US INL helps Isan to fight illegal trafficking

In the past several years, the Greater Mekong Sub-region has seen increasing illegal trafficking activities, especially drugs, which are often transferred via natural routes, with production shifting from Myanmar to the Lao PDR as the criminals try to change their routes.

Pol. Lt. Gen Yunyong Wetchaosot, Provincial Police Region 4 Commissioner said that illegal trafficking has been increasing and it seems to be increasing faster. It started in the northern part of Thailand and the authorities have been mobilising and strengthening their forces. The north is a mountainous area with many trafficking routes. So, the traffickers started to change their bases to the Isan region, as 670 kilometres of the Mekong River forms its border and the trafficking routes are like a spider’s web, which benefits them.
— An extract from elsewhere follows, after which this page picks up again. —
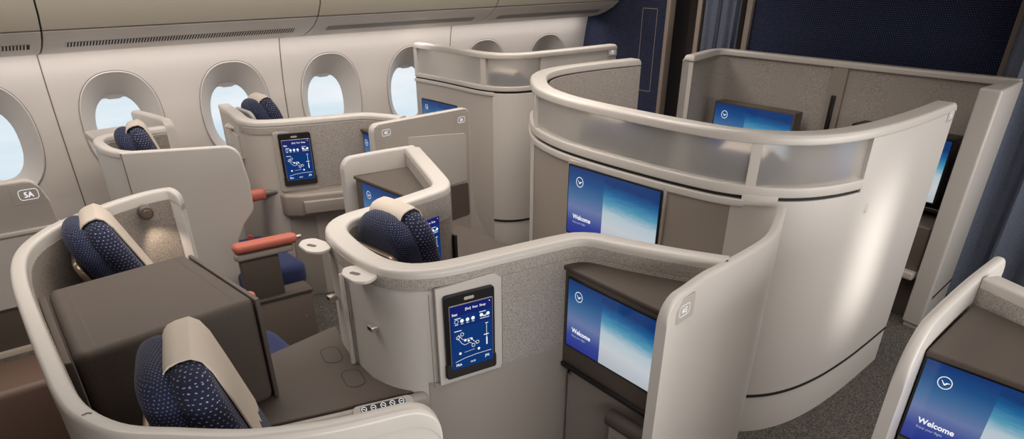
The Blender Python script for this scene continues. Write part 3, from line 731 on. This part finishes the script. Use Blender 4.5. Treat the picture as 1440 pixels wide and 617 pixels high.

With over 180 years of relationship between Thailand and America, the United States’ International Narcotics and Law Enforcement Affairs Office (INL) has donated over US$370,000, or around 12.7 million baht of equipment to the police to support efforts to combat transnational crime in the Northeast, hoping it will be used to tighten security along the Mekong River.

Gregory Shaw, who heads the INL bureau at the US embassy in Bangkok, said now is the time to cooperate, as criminal trafficking networks have begun exploiting routes in Isan, where security has traditionally been lighter on the ground.

He said the situation continued to worsen last year, when nearly 100 million methamphetamine tablets were seized in this region, more than four times the number seized in 2019 and 2020 combined.

As Thailand is at the centre of the region, traffickers try to bring in a lot of illegal products to the country. According to Gregory Shaw, however, Thailand is now on the right track to fight them.

Pol. Lt. Gen Yunyong said that the US and the Northeast authorities have long worked together to ensure concrete measures are taken against transnational gangs. He believes the outcome has been mutually beneficial, with which Shaw agrees.

Shaw said that right now he is planning to stay in Thailand. Budget has been increasing, so he is looking forward to the opportunity to increase the training that is needed and to continue with similar donations to this one, especially about the technology, to help law enforcement to be able to patrol the remote border and counter the increasing technology being used by traffickers themselves.